● **TASK**: Quote the listing in full, exactly as given, minus any pictures.

···

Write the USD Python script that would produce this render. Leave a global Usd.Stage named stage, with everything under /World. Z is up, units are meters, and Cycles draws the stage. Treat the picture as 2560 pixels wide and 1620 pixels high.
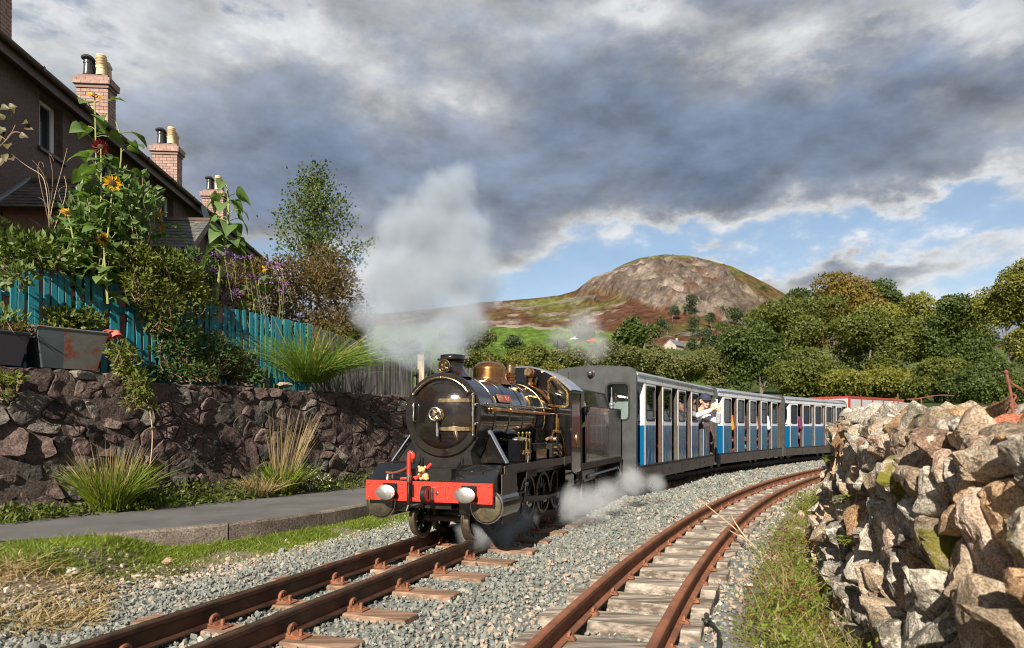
import math, random
import numpy as np, trimesh
import usdkit, meshkit
from meshkit import fbm, noise
from scipy.spatial import ConvexHull, Voronoi
from shapely.geometry import Polygon, box as sbox
from pxr import Usd, UsdGeom, UsdLux, UsdShade, Gf, Sdf, Vt

stage = Usd.Stage.CreateInMemory()
UsdGeom.SetStageUpAxis(stage, UsdGeom.Tokens.z)
UsdGeom.SetStageMetersPerUnit(stage, 1.0)
UsdGeom.Xform.Define(stage, '/World')
UsdGeom.Scope.Define(stage, '/World/Looks')
PI = math.pi
rng = np.random.default_rng(7)

# ------------------------------------------------------------------ camera
H = 0.79                                     # eye height above the rail tops (z = 0)
cam = UsdGeom.Camera.Define(stage, '/World/camera')
cam.CreateHorizontalApertureAttr(36.0); cam.CreateVerticalApertureAttr(36.0 * 1620 / 2560)
cam.CreateFocalLengthAttr(36.0 * 1702.5 / 2560)
cam.CreateVerticalApertureOffsetAttr(36.0 * 257.5 / 2560)
cam.CreateClippingRangeAttr(Gf.Vec2f(0.05, 20000))
cam.CreateFStopAttr(4.0); cam.CreateFocusDistanceAttr(6.0)
cam.CreateExposureAttr(1.05)
cx = UsdGeom.Xformable(cam)
cx.AddTranslateOp().Set(Gf.Vec3d(0, 0, H)); cx.AddRotateXYZOp().Set(Gf.Vec3f(90, 0, 0))

# ------------------------------------------------------------------ sun
SUN = np.array([-0.250, -0.820, 0.515]); SUN /= np.linalg.norm(SUN)
SUN_EL = math.asin(SUN[2]); SUN_ROT = math.atan2(SUN[0], SUN[1])
sun = UsdLux.DistantLight.Define(stage, '/World/sun')
sun.CreateIntensityAttr(1.25); sun.CreateAngleAttr(0.5); sun.CreateColorAttr(Gf.Vec3f(1.0, 0.93, 0.82))
sun.CreateNormalizeAttr(True)
zx = SUN; xx = np.cross([0, 0, 1.0], zx); xx /= np.linalg.norm(xx); yx = np.cross(zx, xx)
m = np.eye(4); m[0, :3], m[1, :3], m[2, :3] = xx, yx, zx
UsdGeom.Xformable(sun).AddTransformOp().Set(Gf.Matrix4d(m.tolist()))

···

● **WRITTEN SOLUTION**:
Write the USD Python script that would produce this render. Leave a global Usd.Stage named stage, with everything under /World. Z is up, units are meters, and Cycles draws the stage. Treat the picture as 2560 pixels wide and 1620 pixels high.
import math, random
import numpy as np, trimesh
import usdkit, meshkit
from meshkit import fbm, noise
from scipy.spatial import ConvexHull, Voronoi
from shapely.geometry import Polygon, box as sbox
from pxr import Usd, UsdGeom, UsdLux, UsdShade, Gf, Sdf, Vt

stage = Usd.Stage.CreateInMemory()
UsdGeom.SetStageUpAxis(stage, UsdGeom.Tokens.z)
UsdGeom.SetStageMetersPerUnit(stage, 1.0)
UsdGeom.Xform.Define(stage, '/World')
UsdGeom.Scope.Define(stage, '/World/Looks')
PI = math.pi
rng = np.random.default_rng(7)

# ------------------------------------------------------------------ camera
H = 0.79                                     # eye height above the rail tops (z = 0)
cam = UsdGeom.Camera.Define(stage, '/World/camera')
cam.CreateHorizontalApertureAttr(36.0); cam.CreateVerticalApertureAttr(36.0 * 1620 / 2560)
cam.CreateFocalLengthAttr(36.0 * 1702.5 / 2560)
cam.CreateVerticalApertureOffsetAttr(36.0 * 257.5 / 2560)
cam.CreateClippingRangeAttr(Gf.Vec2f(0.05, 20000))
cam.CreateFStopAttr(4.0); cam.CreateFocusDistanceAttr(6.0)
cam.CreateExposureAttr(1.05)
cx = UsdGeom.Xformable(cam)
cx.AddTranslateOp().Set(Gf.Vec3d(0, 0, H)); cx.AddRotateXYZOp().Set(Gf.Vec3f(90, 0, 0))

# ------------------------------------------------------------------ sun
SUN = np.array([-0.250, -0.820, 0.515]); SUN /= np.linalg.norm(SUN)
SUN_EL = math.asin(SUN[2]); SUN_ROT = math.atan2(SUN[0], SUN[1])
sun = UsdLux.DistantLight.Define(stage, '/World/sun')
sun.CreateIntensityAttr(1.25); sun.CreateAngleAttr(0.5); sun.CreateColorAttr(Gf.Vec3f(1.0, 0.93, 0.82))
sun.CreateNormalizeAttr(True)
zx = SUN; xx = np.cross([0, 0, 1.0], zx); xx /= np.linalg.norm(xx); yx = np.cross(zx, xx)
m = np.eye(4); m[0, :3], m[1, :3], m[2, :3] = xx, yx, zx
UsdGeom.Xformable(sun).AddTransformOp().Set(Gf.Matrix4d(m.tolist()))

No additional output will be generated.